July 18, 2012

Ed Mitchell: Offer Club Repair and Fitting to Fill Revenue Gaps

Ed Mitchell, the 2009 Southern Ohio PGA Section Horton Smith Award winner and a member of the PGA National Education Committee, is the owner of Mitchell Golf Equipment in Centerville, Ohio.

Ed Mitchell on the importance of offering club repair and fitting to fill revenue gaps:
With steady equipment releases from golf’s main manufacturers, it can be difficult for you and your customers to keep up. Most on-course golf shops are stocking less hard good products than ever before because of this, and there appears to be no end in sight. There are ways, however, to provide golfers with top-of-the-line equipment improvements without breaking the bank. Angle adjustments should play a part in every lesson program and can be built into the cost without a problem. Players will see visible ball flight changes immediately, and it’s advisable to keep your angle machine in sight to get repeat customers. Grip changes also offer a great way to improve feel and ball flight. Putting grip samples on the golf shop counter is an excellent way to get different textures, size and color in front of your customers on a regular basis. Lastly, shaft changes provide another way to influence feel, weight and ball flight. Supplying demo 6-irons and drivers with several of the latest shafts should afford customers an ideal way to see ball flight changes and feel shaft characteristics. These three offerings will enhance a customer’s experience while hitting balls on the range or preparing for a round of golf.

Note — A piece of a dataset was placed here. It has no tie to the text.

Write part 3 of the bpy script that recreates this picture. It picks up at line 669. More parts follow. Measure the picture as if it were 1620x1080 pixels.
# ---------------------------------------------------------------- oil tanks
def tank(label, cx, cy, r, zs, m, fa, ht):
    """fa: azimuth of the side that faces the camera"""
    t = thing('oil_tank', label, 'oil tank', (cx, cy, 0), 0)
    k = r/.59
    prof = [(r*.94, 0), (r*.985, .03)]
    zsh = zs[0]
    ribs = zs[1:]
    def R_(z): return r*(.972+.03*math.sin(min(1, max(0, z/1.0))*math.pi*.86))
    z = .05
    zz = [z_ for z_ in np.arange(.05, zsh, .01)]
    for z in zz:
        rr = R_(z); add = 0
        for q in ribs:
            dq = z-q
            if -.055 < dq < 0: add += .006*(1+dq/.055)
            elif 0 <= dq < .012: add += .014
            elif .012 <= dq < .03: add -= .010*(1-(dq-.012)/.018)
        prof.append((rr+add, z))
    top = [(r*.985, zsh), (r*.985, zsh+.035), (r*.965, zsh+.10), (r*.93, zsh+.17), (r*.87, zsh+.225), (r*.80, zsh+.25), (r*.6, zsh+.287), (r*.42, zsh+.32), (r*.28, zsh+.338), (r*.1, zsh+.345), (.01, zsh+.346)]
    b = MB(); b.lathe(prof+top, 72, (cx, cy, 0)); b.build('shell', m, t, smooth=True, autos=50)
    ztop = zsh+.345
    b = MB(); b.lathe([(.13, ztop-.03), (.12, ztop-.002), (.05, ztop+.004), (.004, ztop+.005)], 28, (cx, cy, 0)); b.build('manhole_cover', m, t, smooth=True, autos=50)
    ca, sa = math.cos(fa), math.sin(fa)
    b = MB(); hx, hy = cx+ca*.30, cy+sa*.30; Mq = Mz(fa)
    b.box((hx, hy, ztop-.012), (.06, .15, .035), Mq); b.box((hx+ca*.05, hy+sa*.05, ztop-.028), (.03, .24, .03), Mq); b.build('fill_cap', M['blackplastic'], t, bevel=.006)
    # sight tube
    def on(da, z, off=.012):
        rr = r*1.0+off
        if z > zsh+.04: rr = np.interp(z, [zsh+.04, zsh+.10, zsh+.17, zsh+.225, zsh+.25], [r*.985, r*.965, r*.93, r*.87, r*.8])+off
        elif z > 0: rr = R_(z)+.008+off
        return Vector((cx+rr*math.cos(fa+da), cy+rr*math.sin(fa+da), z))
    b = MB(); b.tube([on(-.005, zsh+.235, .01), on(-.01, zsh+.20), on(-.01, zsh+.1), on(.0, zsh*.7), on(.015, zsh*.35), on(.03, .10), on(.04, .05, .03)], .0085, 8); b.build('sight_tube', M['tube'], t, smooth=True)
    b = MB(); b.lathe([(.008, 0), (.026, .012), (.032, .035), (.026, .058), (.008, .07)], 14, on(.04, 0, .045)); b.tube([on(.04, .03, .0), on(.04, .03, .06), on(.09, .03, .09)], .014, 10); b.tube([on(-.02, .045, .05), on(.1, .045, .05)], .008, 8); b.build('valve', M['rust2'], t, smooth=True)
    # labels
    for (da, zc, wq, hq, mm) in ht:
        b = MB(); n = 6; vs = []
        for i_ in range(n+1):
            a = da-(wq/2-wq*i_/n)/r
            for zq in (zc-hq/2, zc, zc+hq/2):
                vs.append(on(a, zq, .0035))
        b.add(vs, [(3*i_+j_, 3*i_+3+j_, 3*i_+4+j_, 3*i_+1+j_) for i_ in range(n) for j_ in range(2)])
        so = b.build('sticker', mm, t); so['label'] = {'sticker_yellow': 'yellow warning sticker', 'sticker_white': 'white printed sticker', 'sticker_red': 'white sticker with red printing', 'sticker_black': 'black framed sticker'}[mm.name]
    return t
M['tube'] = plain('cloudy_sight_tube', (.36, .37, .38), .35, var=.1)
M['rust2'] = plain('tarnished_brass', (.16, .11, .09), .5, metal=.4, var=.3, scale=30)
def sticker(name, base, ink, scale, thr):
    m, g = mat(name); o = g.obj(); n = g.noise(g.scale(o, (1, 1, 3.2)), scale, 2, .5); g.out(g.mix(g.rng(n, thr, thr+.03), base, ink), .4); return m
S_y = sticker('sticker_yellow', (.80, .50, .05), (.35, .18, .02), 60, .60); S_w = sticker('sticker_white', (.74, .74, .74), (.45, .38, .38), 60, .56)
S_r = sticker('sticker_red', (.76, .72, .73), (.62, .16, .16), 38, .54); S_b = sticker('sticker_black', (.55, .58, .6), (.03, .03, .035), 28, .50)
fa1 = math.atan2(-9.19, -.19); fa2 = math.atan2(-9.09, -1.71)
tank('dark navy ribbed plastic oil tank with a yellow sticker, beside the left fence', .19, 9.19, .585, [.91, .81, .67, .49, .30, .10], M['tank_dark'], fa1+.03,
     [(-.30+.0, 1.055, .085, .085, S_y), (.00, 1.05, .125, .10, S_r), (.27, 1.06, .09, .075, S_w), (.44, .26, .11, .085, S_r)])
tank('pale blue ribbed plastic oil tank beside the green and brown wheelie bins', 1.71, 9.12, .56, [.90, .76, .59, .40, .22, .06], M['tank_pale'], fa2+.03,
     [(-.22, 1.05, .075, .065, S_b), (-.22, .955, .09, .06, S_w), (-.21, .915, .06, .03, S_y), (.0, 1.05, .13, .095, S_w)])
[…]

Ed Mitchell on the business impact of offering club repair and fitting to fill revenue gaps:
Numerous customers end up at local repair shops and big box stores looking for these services because on-course facilities don’t offer them. Implementing the aforementioned services does not involve much start-up capital, and the revenue generated can be quite significant. At the minimum of one set of iron adjustments per week, one set of grips per week and one graphite shaft installed per week, $250 a week can easily be added to the bottom line. Expand that over the course of even a short season at 26 weeks and you are talking about $6,500 per season. Even modest facilities can make well over $20,000 each year and busier facilities can make over $100,000 in a year. If you have willing employees looking to make an extra buck, club repair and alterations represent a great opportunity to service customers and keep employees motivated. Furthermore, it creates an even greater amount of customer loyalty because they know you’re going the extra mile.